The main reason this does not happen, that I encounter, is that youth and parish leadership just do not think to create this basic type of relationship with campus ministries and incorporate their graduating youth into those relationships. Sometimes I hear arguments about how they want the graduate to be able to freely discern, to not be forced to go to the campus ministry, to be able to be part of a parish, or the like. The deal is that every campus minister I know wants every student they encounter to be able to do just that... they just want to be sure that the student knows they have a resource as they go about that if they need it. 

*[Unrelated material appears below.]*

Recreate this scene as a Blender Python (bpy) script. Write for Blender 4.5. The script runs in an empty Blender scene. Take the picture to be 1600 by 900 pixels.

So this is the core of what I would like to see with parishes. Initiative on the part of parishes to build a relationship with the campus ministries where their former youth become students, ensuring that youth know that campus ministry exists if they need it, and whenever possible a mutual introduction of an incoming student to a chaplain. I try to build these relationships in reverse whenever I can but it simply is not the same.

The other part has to do with diocesan and national youth ministries and events. Our forms should have space for high school seniors to mark where they are going to school and to provide the local chaplain or parish their contact information. Our events should have time for seniors and college students to interact with a college chaplain and build relationships and awareness. Our diocesan camp brought the chaplains in for a day this summer, just to hang around and make one announcement at lunch. The connections with graduating seniors and staff who were in college was electric. 

So that is my absurd idea. Youth Ministry having a basic and healthy relationship with Campus Ministry. I do not know why these ideas are so controversial. I do not know why these relationships are not natural for our ministries... but for some reason they are not natural. I hope someday they can be... I want my Jam Pastry... I want to cross the streams and save New York.